Would I have made some “corrections” to the politics? Yes. But they didn’t solve what needed to be solved. I mean, the movies both point to “the grass being greener on the other side,” but that doesn’t excuse not solving for the question of why we should want her to end up on land. She’s not explored all the sea and found it lacking. She just wants that other thing. Why does Eric want her? Because her voice is healing and bewitching? Not enough… if you are going to make a point of it… which the new script does.
And perhaps the biggest needed solve of all… the protective parents are not wrong. But they have a limited view of their worlds. But somehow it is addressed and made even more simplistic than not addressing it at all.
I wouldn’t tell anyone NOT to see this movie. It is all about fan service and if you are a fan who wants this, you should try it… in a theater.
But it’s not a good movie.
I wish Disney had hired someone who the inspired visual skills to make this fly. And were a little less careful in making the story “more safe” for today’s kids. It just kind of misses every opportunity.
And now, a song!!!!
The only way to get what you want is for Disney to remake every animated film as a live-action hybrid, trying to adjust for the moral progress of society.
Can Disney do that?
My dear, sweet fan. That's what they do. It's what they live for.
To service unfortunate fans like yourself.
Poor films for those with no other content to turn to.
I admit that in the past these films were classic
They weren't kidding when they called them, well, the best
But you'll find that nowadays
Originals have lost their way
Repeating, IP content, there is no rest
To this
True? Yes.
And I really like to pay for CG magic
It's a button that I always loved to press
And dear reader, please don't laugh
I use it on behalf
Of the fanciful, the lonely, and obssesed
Pathetic.
Poor unfortunate films
In style, in greed
This one scheduling the summer
That one wants to get a bil’
And do I help them?
Yes, indeed
Those poor unfortunate films
So sad, so true
They come flocking to Rob Marshall
Crying, "Spells, Chicago, please!"
And he “helps” them!
Yes he do
Now it's happened once or thrice
His directing isn’t very nice
And I'm afraid it left the movies with big holes
Yes they make critics irate
But at the box office they rate
With those poor unfortunate souls
The audience out there don't like a lot of changes
They think a score that varies is a bore!
Yet live action is preferred even if the film’s a turd
And after all folks, what is classic IP for?

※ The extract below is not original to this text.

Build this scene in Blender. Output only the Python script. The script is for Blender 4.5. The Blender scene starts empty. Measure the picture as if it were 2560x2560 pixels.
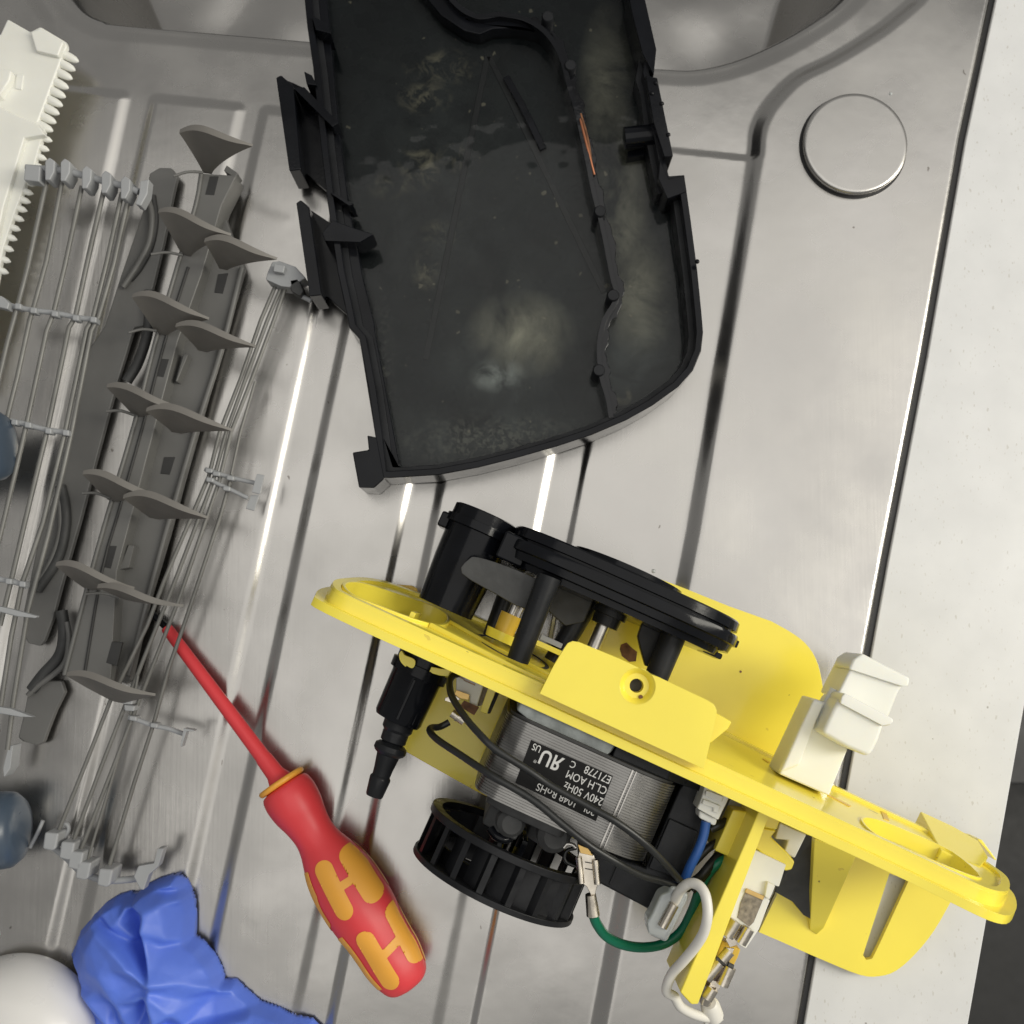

Come on, they're not all that impressed with innovation
True fan bases avoid it when they can
But they dote and swoon and fawn
On a character once drawn
It's the big hit number’s sold with great elan
Come on you poor unfortunate film
Go ahead!
It’s not tough!
I'm a very busy exec and I haven't got all day
It won't cost much
Just your love!
You poor unfortunate soul
It's sad but true
If you want to see it live, my sweets
Adjustments are the toll
Take a gulp and take a breath
And accept how they fill the holes
Wasted Lin-Manuel Miranda, boys
IP is on a roll
This poor unfortunate soul
Until tomorrow…
THB #376: The Little Mermaid
I had the same “colonialism” thought in the marketplace, but then I had to remind myself he’s adopted and also struggling (maybe?) to be “part of their world.” Seems like something that could have been part of the story.
I did not like the memory wipe twist on the spell. I like the idea of adding something fresh. But whether it was concept or merely execution, it left me at a total loss for what Land Ariel wanted during those three days. And except for a few moments she gets to nod her head or widen her eyes, the character came off like a total blank when she had no voice and wasn’t having a voice-over song do the heavy lifting. This was managed so effortlessly with facial expressions and (cue Ursula) body language in the animated version.
The third act was begging for a scene between the Queen and King Triton, where they reconcile their parallel fears and prejudices but ultimately realize their two worlds are better together. Hackneyed, but it’s the missing scene to what they built.
Don’t waste your embarrassment on my couple typos. Thanks.